WHAT IS ASKED: All lines from the beginning of the listing through the line with "return (f(r), f(g), f(b), 1)" are to be copied word for word; the pictures are not.

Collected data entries
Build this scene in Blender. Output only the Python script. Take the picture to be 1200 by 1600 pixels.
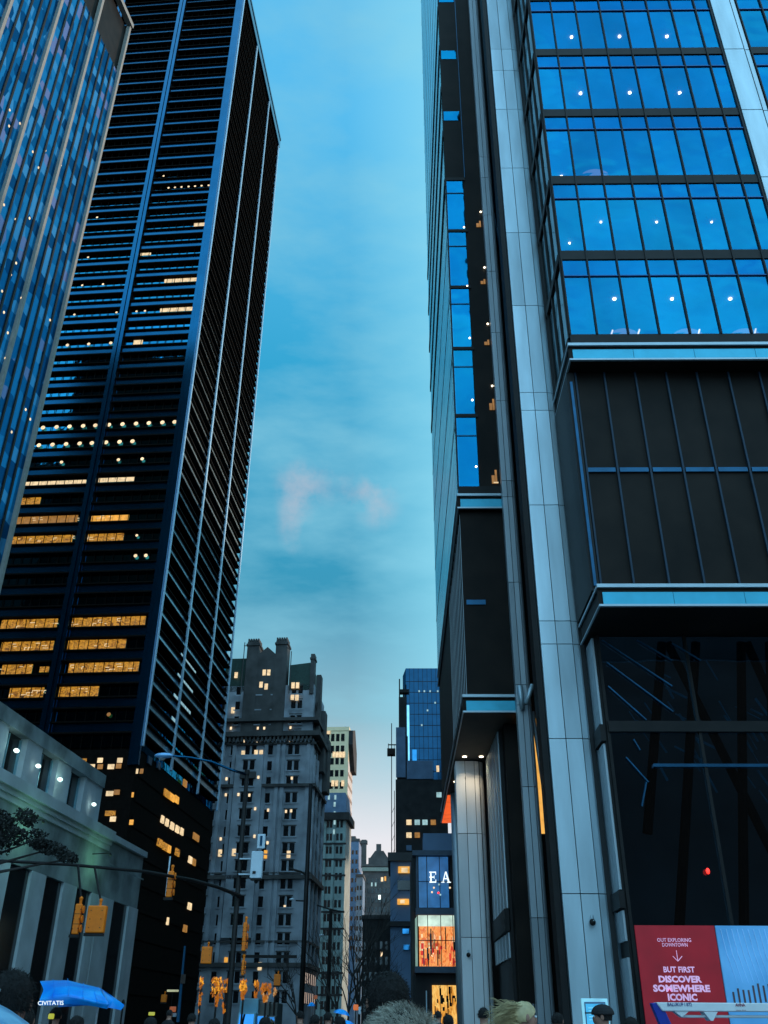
import bpy, bmesh, math, random
from mathutils import Vector, Matrix, noise
random.seed(7)
for o in list(bpy.data.objects): bpy.data.objects.remove(o, do_unlink=True)
SC = bpy.context.scene
COL = SC.collection

# ------------------------------------------------------------------ camera
FPX = 1429.0
_u = Vector((15, 2520, -FPX)).normalized()
_s = Vector((23, -810, -FPX)); _s = (_s - _u * _s.dot(_u)).normalized()
_x = _s.cross(_u)
RW = Matrix((_x, _s, _u))                       # camera space -> world space
EYE = Vector((0, 0, 1.65))
cam = bpy.data.cameras.new('camera'); camo = bpy.data.objects.new('camera', cam); COL.objects.link(camo)
cam.sensor_fit = 'VERTICAL'; cam.sensor_height = 36; cam.lens = 36 * FPX / 1600
cam.clip_start = 0.05; cam.clip_end = 6000
camo.matrix_world = Matrix.Translation(EYE) @ RW.to_4x4()
SC.camera = camo
SC.render.resolution_x = 768; SC.render.resolution_y = 1024

def lin(r, g, b):
    f = lambda c: (c / 255 / 12.92) if c <= 10.3 else ((c / 255 + 0.055) / 1.055) ** 2.4
    return (f(r), f(g), f(b), 1)

# ------------------------------------------------------------------ sky
W = bpy.data.worlds.new('World'); SC.world = W; W.use_nodes = True
nt = W.node_tree; nt.nodes.clear(); N = nt.nodes; LK = nt.links.new
out = N.new('ShaderNodeOutputWorld'); bg = N.new('ShaderNodeBackground'); LK(bg.outputs[0], out.inputs[0])
tc = N.new('ShaderNodeTexCoord'); sep = N.new('ShaderNodeSeparateXYZ'); LK(tc.outputs['Generated'], sep.inputs[0])
ramp = N.new('ShaderNodeValToRGB'); LK(sep.outputs['Z'], ramp.inputs[0])
STOPS = [(0.0, (238, 206, 190)), (0.10, (238, 226, 224)), (0.17, (226, 226, 234)), (0.215, (200, 211, 220)), (0.29, (134, 180, 198)),
         (0.42, (40, 146, 182)), (0.62, (40, 162, 208)), (0.80, (84, 186, 236)), (1.0, (96, 190, 240))]
cr = ramp.color_ramp
while len(cr.elements) < len(STOPS): cr.elements.new(0.5)
for e, (p, c) in zip(cr.elements, STOPS): e.position = p; e.color = lin(*c)
# streaky thin cloud
mp = N.new('ShaderNodeMapping'); mp.inputs['Scale'].default_value = (2.2, 2.2, 7.0); mp.inputs['Rotation'].default_value = (0, 0.35, 0)
LK(tc.outputs['Generated'], mp.inputs[0])
nz = N.new('ShaderNodeTexNoise'); nz.inputs['Scale'].default_value = 2.3; nz.inputs['Detail'].default_value = 7; nz.inputs['Roughness'].default_value = 0.55
LK(mp.outputs[0], nz.inputs[0])
mr = N.new('ShaderNodeMapRange'); mr.inputs[1].default_value = 0.42; mr.inputs[2].default_value = 0.75; mr.inputs[4].default_value = 0.72
LK(nz.outputs[0], mr.inputs[0])
mx = N.new('ShaderNodeMixRGB'); mx.inputs[2].default_value = lin(132, 200, 222); LK(mr.outputs[0], mx.inputs[0]); LK(ramp.outputs[0], mx.inputs[1])
# brighter to the right of the street (towards the west) and much paler behind the viewer
mr2 = N.new('ShaderNodeMapRange'); mr2.inputs[1].default_value = -0.05; mr2.inputs[2].default_value = 0.06; mr2.inputs[4].default_value = 0.75
LK(sep.outputs['X'], mr2.inputs[0])
mx2 = N.new('ShaderNodeMixRGB'); mx2.inputs[2].default_value = lin(142, 222, 246); LK(mr2.outputs[0], mx2.inputs[0]); LK(mx.outputs[0], mx2.inputs[1])
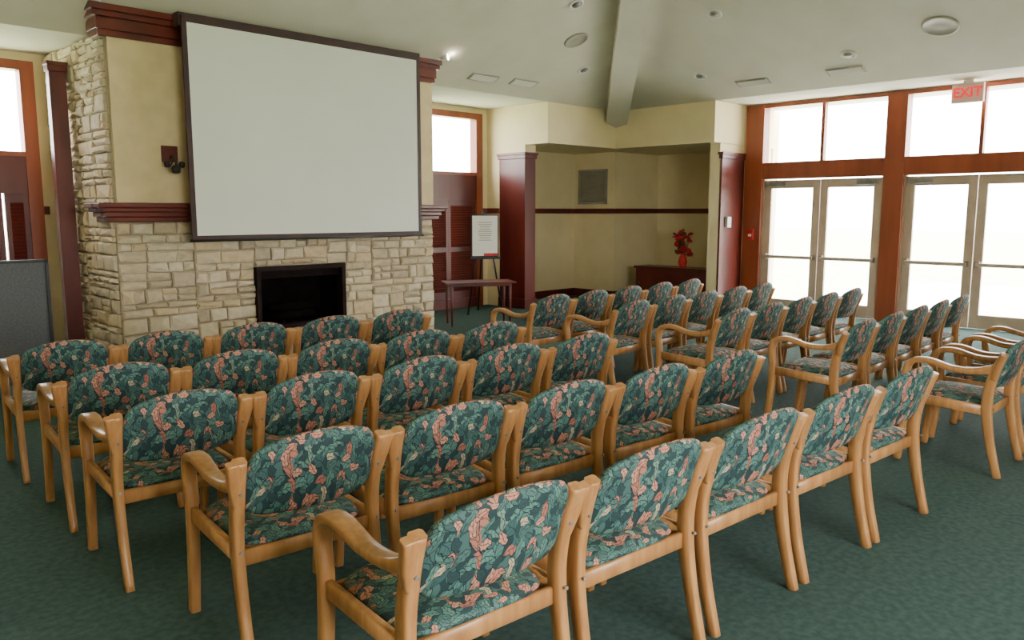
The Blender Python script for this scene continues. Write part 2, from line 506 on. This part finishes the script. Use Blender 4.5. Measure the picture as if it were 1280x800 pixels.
def stones(origin, ud, nd, W, H, holes=(), pmin=.025, pmax=.05):
    origin = Vector(origin); ud = Vector(ud); nd = Vector(nd); zd = Vector((0, 0, 1))
    strips = []
    x = 0.0
    while x < W - .01:
        ww = random.uniform(.6, 1.1)
        if W - x - ww < .4: ww = W - x
        strips.append((x, x + ww)); x += ww
    for (sa, sb) in strips:
        z = 0.0
        while z < H - .03:
            h = random.choice((.06, .08, .10, .12, .14, .17))
            if H - z - h < .06:
                h = H - z
            x = sa
            segs = []
            while x < sb - .001:
                ww = random.uniform(.11, .32)
                if sb - x - ww < .1:
                    ww = sb - x
                segs.append((x, x + ww)); x += ww
            for (a, b) in segs:
                pieces = [(a, b)]
                for (h0, h1, k0, k1) in holes:
                    if z < k1 - .01 and z + h > k0 + .01:
                        np_ = []
                        for (p, q) in pieces:
                            if q <= h0 or p >= h1:
                                np_.append((p, q))
                            else:
                                if p < h0: np_.append((p, h0))
                                if q > h1: np_.append((h1, q))
                        pieces = np_
                for (p, q) in pieces:
                    if q - p < .03:
                        continue
                    sub = [(z, z + h)]
                    if h > .12 and random.random() < .35:
                        c = z + h * random.uniform(.4, .6)
                        sub = [(z, c), (c, z + h)]
                    for (s0, s1) in sub:
                        g = .006
                        pr = random.uniform(pmin, pmax)
                        k = random.choice(STONES)
                        def J(s): return random.uniform(-s, s)
                        base = [(p + g, s0 + g), (q - g, s0 + g), (q - g, s1 - g), (p + g, s1 - g)]
                        r0 = [mb.bm.verts.new(origin + ud * x_ + zd * z_) for x_, z_ in base]
                        cx, cz = (p + q) / 2, (s0 + s1) / 2
                        ring1 = [(x_ + J(.011), z_ + J(.010)) for x_, z_ in base]
                        r1 = [mb.bm.verts.new(origin + ud * x_ + zd * z_ + nd * (pr * .65 + J(.008))) for x_, z_ in ring1]
                        r2 = [mb.bm.verts.new(origin + ud * (x_ + math.copysign(.016, cx - x_)) + zd * (z_ + math.copysign(.014, cz - z_)) + nd * (pr + J(.01))) for x_, z_ in ring1]
                        cn = mb.bm.verts.new(origin + ud * (cx + J(.02)) + zd * (cz + J(.01)) + nd * (pr + .008 + J(.006)))
                        for i in range(4):
                            j = (i + 1) % 4
                            mb.face([r0[i], r0[j], r1[j], r1[i]], k)
                            mb.face([r1[i], r1[j], r2[j], r2[i]], k)
                            mb.face([r2[i], r2[j], cn], k)
            z += h
stones((BX0, YB + .03, 0), (1, 0, 0), (0, -1, 0), BX1 - BX0, 1.50, [(FX0 - BX0, FX1 - BX0, FZ0, FZ1)])
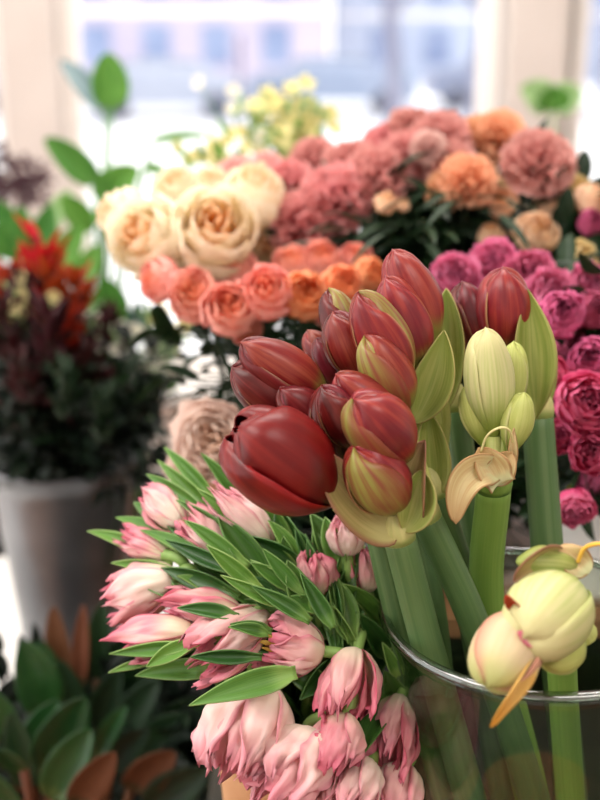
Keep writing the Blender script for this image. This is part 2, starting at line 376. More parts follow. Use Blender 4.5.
def add_bud(root, B, T, W, mat, name='bud', roll=0., mat2=None, opening=0., peak=.6, label=None, spin=.065, pw=.72, inner=None, point=.12):
    """amaryllis bud: three inner tepals wrapped by three outer ones (sub-parts)"""
    B, T = V(B), V(T); d = T - B; L = d.length; R = W / 2; rot = zrot(d)
    cl = rot.inverted() @ (CAM - B).normalized()
    rot = zrot(d, math.atan2(cl.y, cl.x) + roll)      # roll 0: the first outer tepal faces the photographer
    loc = B - root.location
    mb = MB()
    for k in range(3):
        mb.grid(tepal_fn(L * .975, R * .93, PI / 3 + k * 2 * PI / 3, 1.2, spin, peak=peak, pw=pw, opening=opening * .5), 20, 12)
    o = link(name, mb.mesh(name, inner or mat), root, loc, rot)
    if label: o['label'] = label
    for k in range(3):
        m = MB()
        m.grid(tepal_fn(L * (1 - .008 * k), R * (.97 + .012 * k), k * 2 * PI / 3, 1.5, spin, off=.0004, peak=peak, pw=pw, opening=opening, point=point), 36, 16)
        p = link('petal', m.mesh('petal', (mat2 if (mat2 and k == 0) else mat)), o, (0, 0, 0), None, 1.0, .0007)
    return o

def tube_part(root, name, pts, rad, mat, n=20, sm=1):
    mb = MB(); mb.tube([V(p) - root.location for p in pts], rad, n)
    return link(name, mb.mesh(name, mat), root)

def curve3(pts, n=20):
    """catmull-rom through points"""
    pts = [V(p) for p in pts]; P0 = [pts[0] * 2 - pts[1]] + pts + [pts[-1] * 2 - pts[-2]]; out = []
    seg = len(pts) - 1
    for i in range(seg):
        a, b, c, d = P0[i:i+4]
        for k in range(n // seg + 1):
            t = k / (n // seg + 1)
            out.append(.5 * ((2 * b) + (c - a) * t + (2 * a - 5 * b + 4 * c - d) * t * t + (3 * b - a - 3 * c + d) * t ** 3))
    out.append(pts[-1]); return out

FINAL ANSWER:
Build this scene in Blender. Output only the Python script. Take the picture to be 1200 by 1600 pixels.
import bpy, bmesh, math, random
from mathutils import Vector, Matrix, noise
random.seed(7)
for o in list(bpy.data.objects): bpy.data.objects.remove(o, do_unlink=True)
SC = bpy.context.scene
COL = SC.collection

# ------------------------------------------------------------------ camera
FPX = 1429.0
_u = Vector((15, 2520, -FPX)).normalized()
_s = Vector((23, -810, -FPX)); _s = (_s - _u * _s.dot(_u)).normalized()
_x = _s.cross(_u)
RW = Matrix((_x, _s, _u))                       # camera space -> world space
EYE = Vector((0, 0, 1.65))
cam = bpy.data.cameras.new('camera'); camo = bpy.data.objects.new('camera', cam); COL.objects.link(camo)
cam.sensor_fit = 'VERTICAL'; cam.sensor_height = 36; cam.lens = 36 * FPX / 1600
cam.clip_start = 0.05; cam.clip_end = 6000
camo.matrix_world = Matrix.Translation(EYE) @ RW.to_4x4()
SC.camera = camo
SC.render.resolution_x = 768; SC.render.resolution_y = 1024

def lin(r, g, b):
    f = lambda c: (c / 255 / 12.92) if c <= 10.3 else ((c / 255 + 0.055) / 1.055) ** 2.4
    return (f(r), f(g), f(b), 1)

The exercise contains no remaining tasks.